Youssef Al Bouchi
Being a public scholar means treating knowledge as a shared resource. Academic research is often locked behind paywalls or written only for specialists, reinforcing the idea that knowledge belongs to a few. I see scholarship as something to be made common — created with others, accessible to all and used to challenge systems that produce inequality and socio-ecological harm.
Research description
What does being a Public Scholar mean?
Being a public scholar means treating knowledge as a shared resource. Academic research is often locked behind paywalls or written only for specialists, reinforcing the idea that knowledge belongs to a few. I see scholarship as something to be made common — created with others, accessible to all and used to challenge systems that produce inequality and socio-ecological harm. This means resisting intellectual enclosures by sharing findings openly, engaging with communities as collaborators rather than subjects and ensuring that research clarifies how power works rather than serving narrow institutional or corporate interests.

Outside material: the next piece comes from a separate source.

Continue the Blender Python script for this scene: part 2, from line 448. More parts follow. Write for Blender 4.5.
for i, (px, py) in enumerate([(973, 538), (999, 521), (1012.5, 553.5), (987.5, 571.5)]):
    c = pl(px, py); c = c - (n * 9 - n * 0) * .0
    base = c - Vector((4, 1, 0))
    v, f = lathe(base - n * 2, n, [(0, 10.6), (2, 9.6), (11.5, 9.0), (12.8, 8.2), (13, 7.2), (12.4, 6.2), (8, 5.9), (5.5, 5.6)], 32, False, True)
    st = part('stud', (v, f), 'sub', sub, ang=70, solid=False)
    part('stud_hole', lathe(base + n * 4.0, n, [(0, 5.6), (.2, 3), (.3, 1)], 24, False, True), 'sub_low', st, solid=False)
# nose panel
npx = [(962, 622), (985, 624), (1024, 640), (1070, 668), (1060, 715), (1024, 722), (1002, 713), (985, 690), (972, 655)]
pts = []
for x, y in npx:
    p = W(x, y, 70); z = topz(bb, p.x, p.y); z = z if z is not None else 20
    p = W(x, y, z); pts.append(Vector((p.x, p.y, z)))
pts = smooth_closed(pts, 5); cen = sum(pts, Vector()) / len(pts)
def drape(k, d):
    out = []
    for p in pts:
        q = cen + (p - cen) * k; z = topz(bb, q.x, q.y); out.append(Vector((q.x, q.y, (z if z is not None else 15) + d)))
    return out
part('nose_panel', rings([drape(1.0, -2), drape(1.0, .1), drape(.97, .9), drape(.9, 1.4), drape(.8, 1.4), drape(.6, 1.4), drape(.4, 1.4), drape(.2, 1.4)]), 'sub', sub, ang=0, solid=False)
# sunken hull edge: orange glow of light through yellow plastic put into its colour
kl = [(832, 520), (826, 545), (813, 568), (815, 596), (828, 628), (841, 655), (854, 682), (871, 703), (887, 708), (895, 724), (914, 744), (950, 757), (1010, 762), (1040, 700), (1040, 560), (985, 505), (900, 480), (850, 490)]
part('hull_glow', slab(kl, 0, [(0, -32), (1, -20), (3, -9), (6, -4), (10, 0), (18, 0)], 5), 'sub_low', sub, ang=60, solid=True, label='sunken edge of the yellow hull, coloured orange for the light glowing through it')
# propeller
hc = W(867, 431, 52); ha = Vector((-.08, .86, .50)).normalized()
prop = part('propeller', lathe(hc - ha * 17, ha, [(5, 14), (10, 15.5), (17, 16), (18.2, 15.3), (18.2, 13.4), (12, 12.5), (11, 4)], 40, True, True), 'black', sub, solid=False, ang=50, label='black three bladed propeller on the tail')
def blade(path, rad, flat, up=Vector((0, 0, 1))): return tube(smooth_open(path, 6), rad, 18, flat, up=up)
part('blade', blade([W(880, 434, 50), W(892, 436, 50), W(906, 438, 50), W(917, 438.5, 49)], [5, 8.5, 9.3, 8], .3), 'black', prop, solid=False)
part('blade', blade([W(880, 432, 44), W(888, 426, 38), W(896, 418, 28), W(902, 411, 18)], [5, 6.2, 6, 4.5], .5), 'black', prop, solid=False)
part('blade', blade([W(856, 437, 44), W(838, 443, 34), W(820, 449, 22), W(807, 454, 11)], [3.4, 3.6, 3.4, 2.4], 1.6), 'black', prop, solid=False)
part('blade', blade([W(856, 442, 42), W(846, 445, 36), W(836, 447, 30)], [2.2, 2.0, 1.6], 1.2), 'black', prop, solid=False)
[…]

In what ways do you think the PhD experience can be re-imagined with this Initiative?
Being part of the PSI pushes me to design my research from the outset with public engagement in mind. Knowing my work will be shared beyond academia encourages me to rethink methods, framing and outputs so they are open, clear and, most importantly, useful to a wider audience.
How do you envision connecting your PhD work with broader career possibilities?
Public-facing scholarship involves building relationships with people outside academia, creating trust that can lead to opportunities beyond the university.
How does your research engage with the larger community and social partners?
I plan to work with PODER, a civil-society organization in Mexico, to connect my research with frontline perspectives on mining and corporate accountability. In Canada, my work with the Extinction Paradox group has already involved research on mining and environmental assessment, engaging people across diverse sectors and organizations to produce a policy brief on mining reform. I also plan to use the Geopolitical Ecology podcast, which I co-run with Erika Siao, to share findings and interviews in accessible formats.
Why did you decide to pursue a graduate degree?
After working in corporate sustainability, I became disillusioned by how solutions were often shaped to satisfy clients or revenue goals rather than to confront problems honestly. The PhD gives me the freedom to pursue critical scholarship, ask difficult questions and produce research that serves the public interest rather than private agendas.
Why did you choose to come to British Columbia and study at UBC?
UBC Geography is internationally recognized for critical research on climate and social justice, and working with Jessica Dempsey offers the mentorship to pursue that kind of scholarship. Also, British Columbia’s own debates over mining and Indigenous rights provide a unique setting to study global resource politics from a grounded perspective.